Rick Rubin has, whether formally or informally, a process for living in the new. Andre wants to play bass clarinet in a flea market? Beautiful! Because Andre self-identified a space where he can begin the process of exploring the new. Same with checking out new music.
Rubin is essentially the embodiment of the growth mindset, the idea that you always have something to learn and you can always innovate if you’re learning.
The most startling revelation from this conversation was that Rick Rubin and Andre 3000, perhaps two of the more innovative artists alive, are never quite content. They both described their achievements as tied to “filling” something in their lives that was missing, and their ambition led them to great accomplishments, only to realize that the ‘hole’ they set out to fill was either the same or even a bit bigger now.
Because the accomplishments were never the point.

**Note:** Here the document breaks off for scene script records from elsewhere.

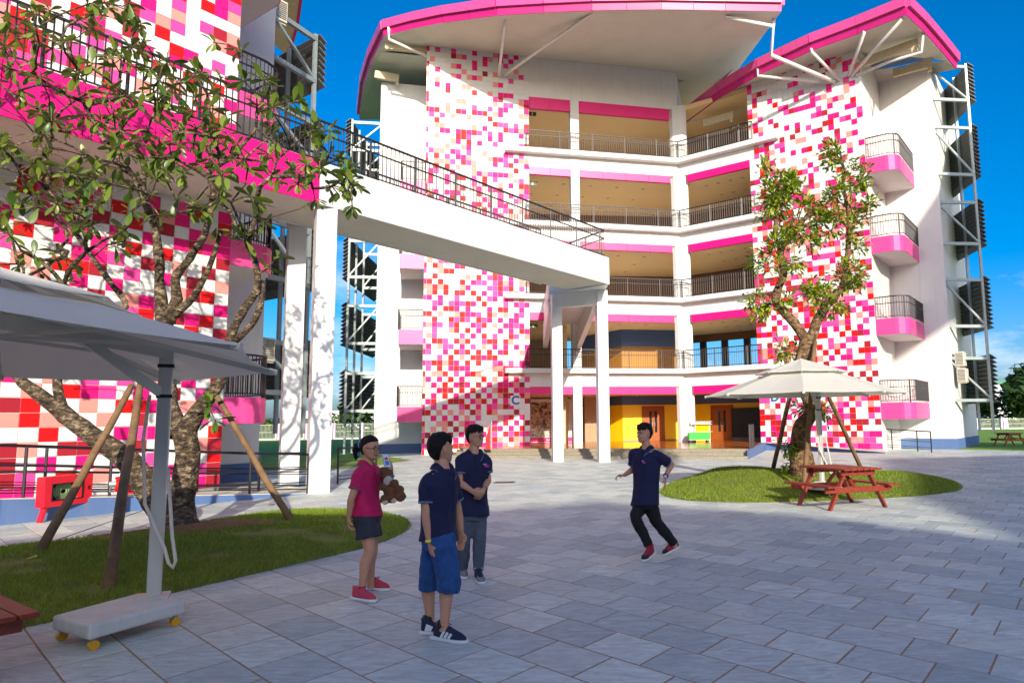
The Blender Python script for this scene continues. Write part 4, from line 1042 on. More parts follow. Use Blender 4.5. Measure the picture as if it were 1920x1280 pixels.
def hydrant():
    p = G(223, 963); t = thing('fire_hydrant', 'red pillar fire hydrant with a silver outlet beside the hose cabinet', 'fire hydrant', p)
    obj('barrel', MB().rings([(p+UP*z, (r, 0, 0), (0, r, 0)) for z, r in ((-.01, .085), (.02, .085), (.03, .062), (.42, .06), (.43, .1), (.46, .1), (.47, .085))], 16), 'hydrant_red', t, smooth=False)
    obj('head', MB().rings([(p+UP*z, (r, 0, 0), (0, r, 0)) for z, r in ((.471, .1), (.50, .1), (.51, .085), (.66, .085), (.68, .1), (.71, .1), (.72, .05))], 16), 'hydrant_red', t)
    obj('stem', MB().tube([p+UP*.7, p+UP*.79], .03, 8), 'sign_white', t)
    o1 = obj('outlet', MB().tube([p+Vector((-.06, -.03, .58)), p+Vector((-.17, -.07, .58))], .05, 10), 'steel', t)
    obj('outlet', MB().tube([p+Vector((.03, -.06, .58)), p+Vector((.06, -.16, .58))], .05, 10), 'hydrant_red', t)
    obj('chain', MB().tube([p+Vector((-.15, -.07, .54)), p+Vector((-.16, -.07, .44)), p+Vector((-.1, -.05, .4)), p+Vector((-.07, -.03, .5))], .008, 5), 'steel', o1)
hydrant()
tag(obj('stay_wire', MB().tube([G(105, 1012, .01), G(330, 935, .32)], .008, 5), 'slat'), 'thin dark wire stretched over the sunlit paving by the fire hydrant', 'wire')
_c = G(946, 904); dcv = thing('drain_cover', 'dark slotted metal drain cover let into the sunlit paving behind the boys', 'drain cover', _c)
obj('frame', MB().box(_c.x-.3, _c.x+.3, _c.y-.3, _c.y+.3, -.01, .004), 'slat', dcv)
_m = MB()
for i in range(6): _m.box(_c.x-.26, _c.x+.26, _c.y-.27+i*.092, _c.y-.22+i*.092, .004, .011)
obj('bars', _m, 'black_cab', dcv)
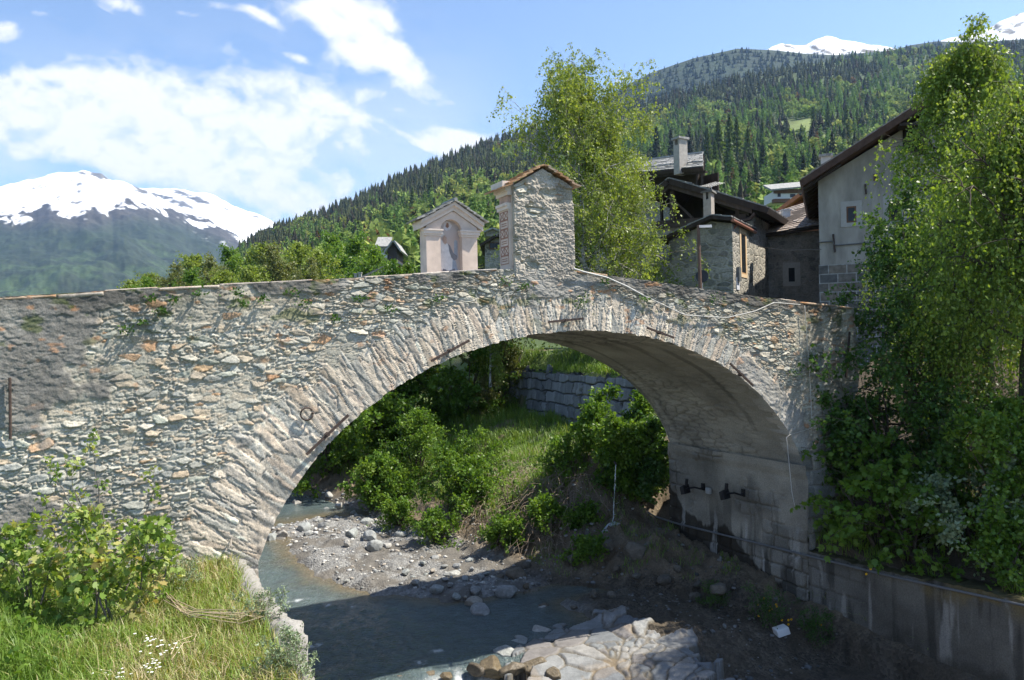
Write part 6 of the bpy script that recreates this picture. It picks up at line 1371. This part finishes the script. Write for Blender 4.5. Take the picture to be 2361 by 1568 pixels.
    M = 7500; s = rng.uniform(3.6, 14.6, M); n = rng.uniform(12.5, 36, M); q = s - foot(n); barl = np.interp(n, [18.6, 19.9, 21, 22.3, 23.6, 25, 26.6, 28, 29.5, 32], [8.7, 7.5, 6.6, 6.0, 5.6, 5.4, 5.3, 5.2, 4.6, 3.6])
    w = np.where((s > barl) & (q < .6) & (n > 18.4), .25 + .75*sst(.42, .6, fbm(s*1.1, n*1.1, 4, 811)), 0); w = np.where((q > -.4) & (q < 4.5) & (n < 26), .6, w); w = np.where((n < 19) & (s > 11.8) & (q < 1.5), .5, w); w = np.where((n > 27) & (q < .3) & (s > barl - .6), 1., w)
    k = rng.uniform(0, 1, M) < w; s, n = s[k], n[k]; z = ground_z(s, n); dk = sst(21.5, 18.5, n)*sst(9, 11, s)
    for s_, n_, z_, d_ in zip(s, n, z, dk):
        r = .022 + .07*rng.uniform()**3.2*(1.2 if n_ > 26 else 1.); v = ico*(1 + .28*rng.normal(0, 1, (12, 1)).clip(-1, 1))*np.array([r, r*rng.uniform(.6, 1), r*rng.uniform(.35, .7)]); a = rng.uniform(0, 6.28)
        v = np.stack([v[:, 0]*cos(a) - v[:, 1]*sin(a), v[:, 0]*sin(a) + v[:, 1]*cos(a), v[:, 2]], 1) + SN(s_, n_, z_ + r*.15); V.append(v); F.append(icf + off); off += 12
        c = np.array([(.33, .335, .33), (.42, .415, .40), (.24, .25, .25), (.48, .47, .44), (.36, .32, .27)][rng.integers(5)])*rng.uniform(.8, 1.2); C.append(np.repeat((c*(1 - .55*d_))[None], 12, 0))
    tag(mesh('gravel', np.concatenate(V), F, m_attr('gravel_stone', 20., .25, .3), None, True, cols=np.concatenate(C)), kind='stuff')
boulders()

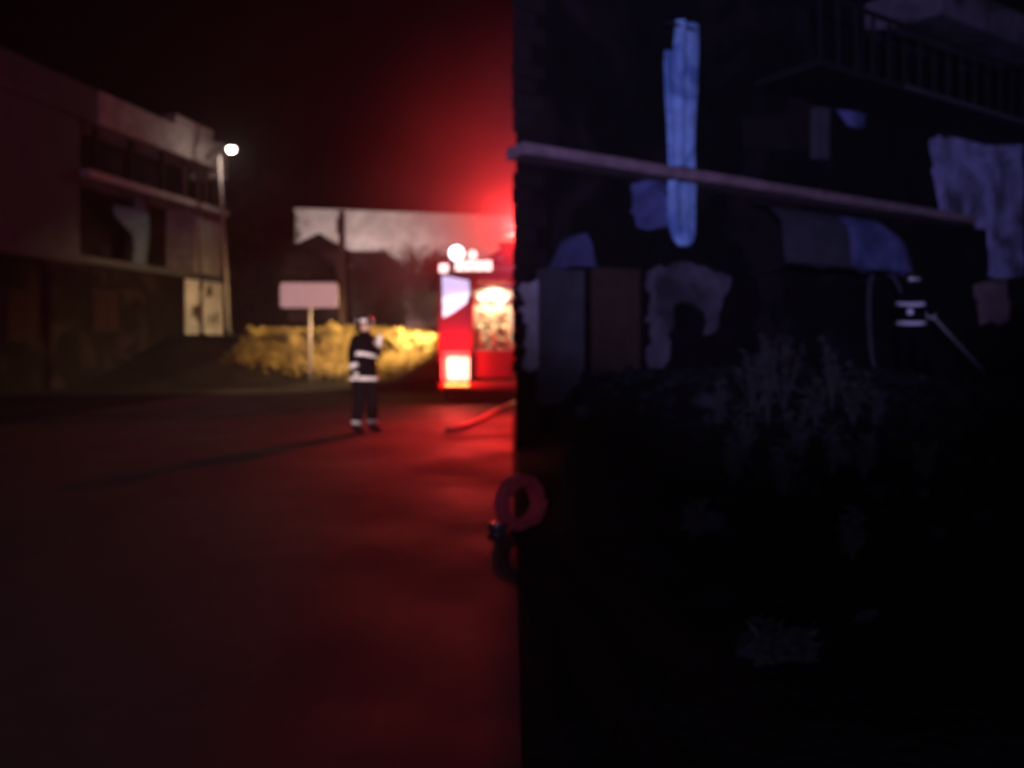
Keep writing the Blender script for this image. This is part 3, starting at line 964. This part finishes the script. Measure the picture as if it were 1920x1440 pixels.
def firefighter(pos, heading, label, pose):
    """local frame: x to the figure's right, y forward, z up"""
    T = Matrix.Translation(pos) @ Matrix.Rotation(heading, 4, 'Z')
    p = thing('person', pos, label, 'person')
    V = Vector
    J = {'pelvis': (V((0, 0, .95)), .15), 'waist': (V((0, .0, 1.10)), .145), 'chest': (V((0, .0, 1.32)), .165), 'neckb': (V((0, .0, 1.47)), .085),
         'neck': (V((0, .02, 1.54)), .058), 'head': (V((0, .035, 1.63)), .085), 'crown': (V((0, .02, 1.73)), .082)}
    E = [('pelvis', 'waist'), ('waist', 'chest'), ('chest', 'neckb'), ('neckb', 'neck'), ('neck', 'head'), ('head', 'crown')]
    for s, n in ((-1, 'l'), (1, 'r')):
        fx, fy = pose['feet'][n]
        J['hip' + n] = (V((.10 * s, 0, .88)), .115)
        J['knee' + n] = (V((.10 * s + (fx - .1 * s) * .5, fy * .5 + .04, .50)), .085)
        J['ankle' + n] = (V((fx, fy, .12)), .065)
        J['heel' + n] = (V((fx, fy - .03, .055)), .052)
        J['toe' + n] = (V((fx + .02 * s, fy + .17, .045)), .043)
        E += [('pelvis', 'hip' + n), ('hip' + n, 'knee' + n), ('knee' + n, 'ankle' + n), ('ankle' + n, 'heel' + n), ('heel' + n, 'toe' + n)]
        sh = V((.185 * s, 0, 1.43)); el, wr = V(pose['elbow'][n]), V(pose['wrist'][n])
        J['sh' + n] = (sh, .085)
        J['el' + n] = (el, .062); J['wr' + n] = (wr, .042)
        d = V(pose['hand'][n]).normalized()
        J['palm' + n] = (wr + d * .08, (.042, .026))
        E += [('chest', 'sh' + n), ('sh' + n, 'el' + n), ('el' + n, 'wr' + n), ('wr' + n, 'palm' + n)]
    vs, fs = skin_mesh(J, E, 'pelvis')
    bm_ = MB(); bm_.smooth = True
    def zone(c):
        if c.z > 1.535: return 1
        for n in 'lr':
            if (c - J['palm' + n][0]).length < .075: return 2
        if c.z < .16: return 3
        return 0
    for f in fs:
        c = sum((vs[i] for i in f), Vector()) / len(f)
        bm_.m.append(zone(c)); bm_.sm.append(True); bm_.f.append(f)
    bm_.v = [v.copy() for v in vs]
    # fingers: four curled chains and a thumb leaving the side of each palm
    for s, n in ((-1, 'l'), (1, 'r')):
        d = V(pose['hand'][n]).normalized()
        up_ = V(pose['palmn'][n]).normalized()          # direction the fingers curl to
        side = d.cross(up_).normalized()
        base = J['palm' + n][0]
        bm_.mi = 2
        for k, (off, ln) in enumerate(((-.030, .070), (-.010, .080), (.011, .075), (.031, .058))):
            b0 = base + side * off - d * .01
            p1 = b0 + d * (.02 + ln * .42)
            p2 = p1 + (d * .45 + up_ * .9).normalized() * ln * .38
            p3 = p2 + (d * -.5 + up_ * .85).normalized() * ln * .32
            bm_.tube([b0, p1, p2, p3], [.0125, .0115, .0105, .008], 8)
        th0 = base - d * .045 + side * -.03
        p1 = th0 + side * -.032 + d * .025 + up_ * .012
        p2 = p1 + d * .034 + up_ * .022
        bm_.tube([th0, p1, p2], [.015, .013, .009], 8)
        bm_.mi = 0
    # face: brow, nose, lips, ears
    bm_.mi = 1
    bm_.ball(V((0, .125, 1.632)), (.014, .022, .024), 8, 6)
    bm_.ball(V((0, .118, 1.585)), (.024, .010, .007), 8, 6)
    for s in (-1, 1):
        bm_.ball(V((.087 * s, .025, 1.64)), (.012, .020, .033), 8, 6)
        bm_.ball(V((.034 * s, .112, 1.672)), (.022, .008, .006), 8, 6)
    bm_.mi = 0
    body = bm_.build('body', [M['suit'], M['skin'], M['glove'], M['boot']], p, T)
    for s in (-1, 1):
        q = MB(); q.smooth = True
        q.ball(V((.034 * s, .108, 1.655)), (.012, .009, .008), 8, 6).build('eye', M['boot'], p, T)
    # long turnout coat over the torso
    prof = [(.79, .225, .185), (.95, .218, .180), (1.06, .208, .172), (1.2, .212, .172), (1.34, .218, .165), (1.43, .20, .14), (1.485, .13, .105), (1.535, .085, .085)]
    def coat_r(z):
        for (a, b) in zip(prof, prof[1:]):
            if a[0] <= z <= b[0]:
                f = (z - a[0]) / (b[0] - a[0])
                return a[1] + (b[1] - a[1]) * f, a[2] + (b[2] - a[2]) * f
        return prof[0][1:]
    lean = pose.get('lean', 0)
    def cring(z, ex=0.0, wob=0.0):
        a, b = coat_r(z)
        pts = []
        for i in range(28):
            an = 2 * math.pi * i / 28
            wv = 1 + .035 * math.sin(an * 5 + z * 6) * ss(1.3, .8, .8 + (1.3 - .8)) if False else 1 + .03 * math.sin(an * 5 + z * 5) * ss(1.35 - z, 0, .5)
            pts.append(V(((a + ex) * math.cos(an) * wv, .005 + (b + ex) * math.sin(an) * wv, z + wob * math.sin(an * 2 + .6))))
        return pts
    m = MB(); m.smooth = True
    zz = [.79, .84, .9, .98, 1.06, 1.13, 1.2, 1.27, 1.34, 1.39, 1.43, 1.46, 1.485, 1.51, 1.535]
    m.loft([cring(z) for z in zz], cap=False)
    inner = [[v + (V((0, 0, v.z)) - v) * .07 for v in cring(z)] for z in (.79, .95)]
    m.loft([cring(.79), inner[0], inner[1]], cap=False)
    coat = m.build('coat', M['suit'], p, T)
    for z, wb in pose['bands']:
        q = MB(); q.smooth = True
        q.loft([cring(z - .026, .006, wb), cring(z - .026, .012, wb), cring(z + .026, .012, wb), cring(z + .026, .006, wb)], cap=False)
        q.build('reflective_band', M['reflective'], coat, T)
    # collar
    q = MB(); q.smooth = True
    q.loft([ringpts((0, .005, 1.49), V((.098, 0, 0)), V((0, .092, 0))), ringpts((0, .0, 1.555), V((.09, 0, 0)), V((0, .085, 0))), ringpts((0, .0, 1.555), V((.08, 0, 0)), V((0, .075, 0)))], cap=False).build('collar', M['suit'], coat, T)
    # sleeve and ankle bands
    def limb_band(a, b, f, r, ww=.028, name='reflective_band'):
        a, b = V(a), V(b); c = a.lerp(b, f); d = (b - a).normalized()
        x = d.orthogonal().normalized(); y = d.cross(x)
        q = MB(); q.smooth = True
        q.loft([ringpts(c - d * ww, x * r, y * r, 16), ringpts(c - d * ww, x * (r + .007), y * (r + .007), 16), ringpts(c + d * ww, x * (r + .007), y * (r + .007), 16), ringpts(c + d * ww, x * r, y * r, 16)], cap=False)
        q.build(name, M['reflective'], p, T)
    for n in pose.get('sleeve', ''):
        limb_band(J['el' + n][0], J['wr' + n][0], .62, .060)
    for n in pose.get('ankles', ''):
        limb_band(J['knee' + n][0], J['ankle' + n][0], .88, .076)
    for n in 'lr':       # wide trouser legs over the boots
        a, b = J['hip' + n][0], J['knee' + n][0]; c = J['ankle' + n][0]
        q = MB(); q.smooth = True
        def rg(cn, r): return ringpts(cn, V((r, 0, 0)), V((0, r, 0)), 18)
        q.loft([rg(a, .118), rg(a.lerp(b, .5), .112), rg(b, .092), rg(b.lerp(c, .5), .086), rg(c + V((0, 0, .03)), .080), rg(c + V((0, 0, .03)), .07)], cap=False)
        q.build('trouser_leg', M['suit'], p, T)
    # helmet
    q = MB(); q.smooth = True
    rings = []
    for k in range(9):
        a = (math.pi / 2) * k / 8
        rings.append(ringpts((0, .018, 1.675 + .155 * math.sin(a)), V((.122 * max(.05, math.cos(a)), 0, 0)), V((0, .145 * max(.05, math.cos(a)), 0))))
    brim = [ringpts((0, .018, 1.655), V((.126, 0, 0)), V((0, .15, 0))), ringpts((0, .018, 1.665), V((.150, 0, 0)), V((0, .178, 0)))]
    q.loft(brim + rings)
    hm = q.build('helmet', M['helmet'], p, T)
    for sgn in pose.get('hstripe', ()):
        q = MB(); q.smooth = True
        r2 = []
        for k in range(7):
            an = sgn + (k - 3) * .13
            e = V((math.cos(an) * .122, .018 + math.sin(an) * .145, 0))
            o_ = V((math.cos(an), math.sin(an), 0)) * .006
            r2.append([e + V((0, 0, 1.69)) + o_ * 0, e + o_ + V((0, 0, 1.69)), e * .96 + o_ + V((0, .001, 1.738)), e * .96 + V((0, .001, 1.738))])
        q.loft(r2)
        q.build('reflective_patch', M['reflective'], hm, T)
    # neck curtain at the back of the helmet
    q = MB(); q.smooth = True
    arc = []
    for zi, (z, r) in enumerate(((1.665, .115), (1.60, .118), (1.54, .122))):
        arc.append([V((math.cos(a) * r, .0 + math.sin(a) * r * 1.05, z)) for a in [math.pi + math.pi * i / 14 for i in range(15)]])
    fs2 = []
    vs2 = [v for r in arc for v in r] + [v * 1 + V((0, -.008, 0)) for r in arc for v in r]
    for j in range(2):
        for i in range(14):
            fs2.append((j * 15 + i, j * 15 + i + 1, (j + 1) * 15 + i + 1, (j + 1) * 15 + i))
            fs2.append((45 + j * 15 + i, 45 + (j + 1) * 15 + i, 45 + (j + 1) * 15 + i + 1, 45 + j * 15 + i + 1))
    q.add(vs2, fs2)
    q.build('neck_curtain', M['suit'], hm, T)
    return p, T, J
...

The point was, and always will be, finding a space to recreate the epic battles of your childhood imagination. To close that door to your room and put the hand-drawn DO NOT DISTURB sign on the knob so mom can’t interrupt you.
Figuratively, of course (although if you’re into cosplay/LARPing that’s a similar energy, if a bit on the nose)
In the business world, they refer to this space as flow, a state you enter where time has no meaning and you are totally immersed in a task or project. The innovations come from the tip of your tongue, the productivity skyrockets.
They call it flow in rap too. They’re not at all different concepts.
I feel so blessed to have stumbled across this reflection between two insanely accomplished yet highly human artists. While it can be a bit disheartening to think that no amount of accomplishment can ever quell the vague creative anxieties that emerge at all stages of the process, it’s also nice to know that those anxieties do not inhibit said accomplishments directly (or at least they don’t HAVE to). LIke, if the tension never disappears, then my best path forward is to keep working through the tension.
Finding the flow isn’t always easy, but it’s worth the work.